Şırnak, Güneydoğu’nun Habur kapısıyla Irak’a sınır olan bir şehridir. Siirt’in ilçesiyken il konumunu kazanmış olan kentin adı – Nuh Peygamber’in ilk yerleştiği şehir olduğu iddiası üzerine – Şehr-i Nuh sözcüklerinden gelmektedir.
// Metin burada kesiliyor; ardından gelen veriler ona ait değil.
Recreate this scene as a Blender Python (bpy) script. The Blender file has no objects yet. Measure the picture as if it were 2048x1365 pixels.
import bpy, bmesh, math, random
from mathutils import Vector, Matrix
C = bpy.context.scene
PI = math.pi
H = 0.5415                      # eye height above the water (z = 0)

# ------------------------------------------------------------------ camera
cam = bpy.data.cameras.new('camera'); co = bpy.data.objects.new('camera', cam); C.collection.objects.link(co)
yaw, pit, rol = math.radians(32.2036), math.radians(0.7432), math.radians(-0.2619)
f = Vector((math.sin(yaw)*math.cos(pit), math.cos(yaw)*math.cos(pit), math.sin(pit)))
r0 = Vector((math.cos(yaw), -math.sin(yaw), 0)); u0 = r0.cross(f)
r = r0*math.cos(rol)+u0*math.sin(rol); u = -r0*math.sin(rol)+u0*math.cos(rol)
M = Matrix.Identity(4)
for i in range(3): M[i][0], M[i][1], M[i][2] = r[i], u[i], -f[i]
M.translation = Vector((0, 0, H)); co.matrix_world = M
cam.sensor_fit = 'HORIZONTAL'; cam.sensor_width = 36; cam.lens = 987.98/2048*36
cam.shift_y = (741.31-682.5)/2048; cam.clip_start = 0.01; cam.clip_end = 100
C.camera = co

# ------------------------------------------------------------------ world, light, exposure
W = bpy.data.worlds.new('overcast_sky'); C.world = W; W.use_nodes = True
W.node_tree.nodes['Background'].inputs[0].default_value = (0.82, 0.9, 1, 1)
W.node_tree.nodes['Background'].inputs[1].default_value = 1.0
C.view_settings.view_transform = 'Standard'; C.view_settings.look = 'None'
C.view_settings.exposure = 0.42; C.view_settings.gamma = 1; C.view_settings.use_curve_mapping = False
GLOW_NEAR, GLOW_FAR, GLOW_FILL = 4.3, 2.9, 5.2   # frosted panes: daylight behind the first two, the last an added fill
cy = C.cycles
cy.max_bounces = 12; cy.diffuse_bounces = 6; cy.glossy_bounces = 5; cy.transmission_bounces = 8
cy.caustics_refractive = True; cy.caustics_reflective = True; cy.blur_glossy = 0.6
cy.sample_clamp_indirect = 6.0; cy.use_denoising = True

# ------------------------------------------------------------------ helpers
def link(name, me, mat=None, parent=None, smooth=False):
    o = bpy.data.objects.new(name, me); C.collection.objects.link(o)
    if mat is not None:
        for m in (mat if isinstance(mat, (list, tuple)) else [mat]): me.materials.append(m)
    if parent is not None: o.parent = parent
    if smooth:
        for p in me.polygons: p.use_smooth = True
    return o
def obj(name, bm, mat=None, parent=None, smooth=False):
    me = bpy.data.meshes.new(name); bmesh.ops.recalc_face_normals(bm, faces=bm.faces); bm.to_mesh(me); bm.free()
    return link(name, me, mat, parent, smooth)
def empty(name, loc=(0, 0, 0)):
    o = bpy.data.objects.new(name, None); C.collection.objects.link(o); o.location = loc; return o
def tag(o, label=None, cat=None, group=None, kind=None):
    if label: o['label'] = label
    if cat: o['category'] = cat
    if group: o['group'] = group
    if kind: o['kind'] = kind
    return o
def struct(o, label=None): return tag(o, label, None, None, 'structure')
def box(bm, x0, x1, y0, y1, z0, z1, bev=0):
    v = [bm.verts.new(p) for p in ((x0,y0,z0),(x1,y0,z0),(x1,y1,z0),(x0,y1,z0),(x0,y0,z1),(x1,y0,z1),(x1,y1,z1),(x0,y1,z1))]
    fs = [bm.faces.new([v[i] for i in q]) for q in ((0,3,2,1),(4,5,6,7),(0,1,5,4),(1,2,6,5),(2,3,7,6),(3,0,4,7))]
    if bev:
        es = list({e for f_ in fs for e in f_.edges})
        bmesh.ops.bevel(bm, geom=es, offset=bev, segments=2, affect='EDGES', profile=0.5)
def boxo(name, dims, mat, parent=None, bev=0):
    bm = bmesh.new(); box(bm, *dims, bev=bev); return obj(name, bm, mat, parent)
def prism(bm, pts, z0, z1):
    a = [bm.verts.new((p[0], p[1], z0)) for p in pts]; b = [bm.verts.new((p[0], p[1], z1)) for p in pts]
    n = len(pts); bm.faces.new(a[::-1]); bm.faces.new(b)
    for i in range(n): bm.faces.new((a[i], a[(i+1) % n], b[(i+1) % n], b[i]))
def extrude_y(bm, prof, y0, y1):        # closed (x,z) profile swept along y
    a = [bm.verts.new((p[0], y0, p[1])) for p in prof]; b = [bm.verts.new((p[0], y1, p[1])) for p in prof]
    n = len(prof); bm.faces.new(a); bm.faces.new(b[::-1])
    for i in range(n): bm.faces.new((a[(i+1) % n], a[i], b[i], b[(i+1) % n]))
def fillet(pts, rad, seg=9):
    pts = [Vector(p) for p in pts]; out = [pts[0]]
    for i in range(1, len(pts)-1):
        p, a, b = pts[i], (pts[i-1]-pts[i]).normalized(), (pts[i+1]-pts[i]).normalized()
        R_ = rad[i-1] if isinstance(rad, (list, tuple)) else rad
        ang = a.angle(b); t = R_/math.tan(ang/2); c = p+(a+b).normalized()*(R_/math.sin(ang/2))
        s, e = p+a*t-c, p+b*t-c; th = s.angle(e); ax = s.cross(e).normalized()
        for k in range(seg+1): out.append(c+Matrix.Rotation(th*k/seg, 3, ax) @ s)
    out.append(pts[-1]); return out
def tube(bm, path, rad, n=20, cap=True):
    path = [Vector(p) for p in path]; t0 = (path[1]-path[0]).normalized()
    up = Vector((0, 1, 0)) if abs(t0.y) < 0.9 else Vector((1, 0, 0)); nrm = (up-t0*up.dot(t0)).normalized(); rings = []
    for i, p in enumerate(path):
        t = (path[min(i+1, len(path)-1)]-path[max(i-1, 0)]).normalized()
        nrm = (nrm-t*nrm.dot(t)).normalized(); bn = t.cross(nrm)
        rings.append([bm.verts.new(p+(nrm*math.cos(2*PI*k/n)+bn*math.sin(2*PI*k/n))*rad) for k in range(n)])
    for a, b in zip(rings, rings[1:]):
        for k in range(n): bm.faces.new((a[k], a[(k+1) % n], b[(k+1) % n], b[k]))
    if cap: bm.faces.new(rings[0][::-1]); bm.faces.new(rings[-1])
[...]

Şırnaklı ailelerin geçim kaynağı tarım ve ticarettir. Bölgede buğday, mercimek, arpa, üzüm ve pamuk yetiştirilir. Köylerde ise hayvancılık yapılır. Şehrin doğallığından hiçbir şey kaybetmemiş süt ve süt ürünleri, yün ve tiftiği ayrı bir değere sahiptir. Şırnak’ta dokumacılık da gelişmiştir. Şırnak şalı ve Beytüşşebab kilimleri dünya çapında tanınmaktadır. Şırnaklılar evliliklerde tıpkı diğer Güneydoğu illeri feodal yapıyı korur. Erken evlilikler değişmeyen bir Şırnak gerçeğidir. Aşk evliliği ise neredeyse yok gibidir. Şırnaklı genç kızların çok azı aşık olduğu erkekle evlenebilmektedir. Bunu başaran çiftler, şehrin en mutlu çiftleri sayılabilir.
Dertlerin unutulduğu an…
Şırnak terörün yaraladığı bir şehir olmasına karşın düğün törenlerinde tüm dertlerini unutur, sosyalleşir ve eğlenir… Düğün halayında kadın erkek ayrımı yoktur; kısıtlama, sınırlama, yargılama yoktur. Sadece dans ve müzik vardır. Şırnaklılar uçsuz bucaksız düğün halaylarında, rengarenk giysilerle, kadınlı erkekli, neşe içinde dakikalara yorulmadan oynarlar.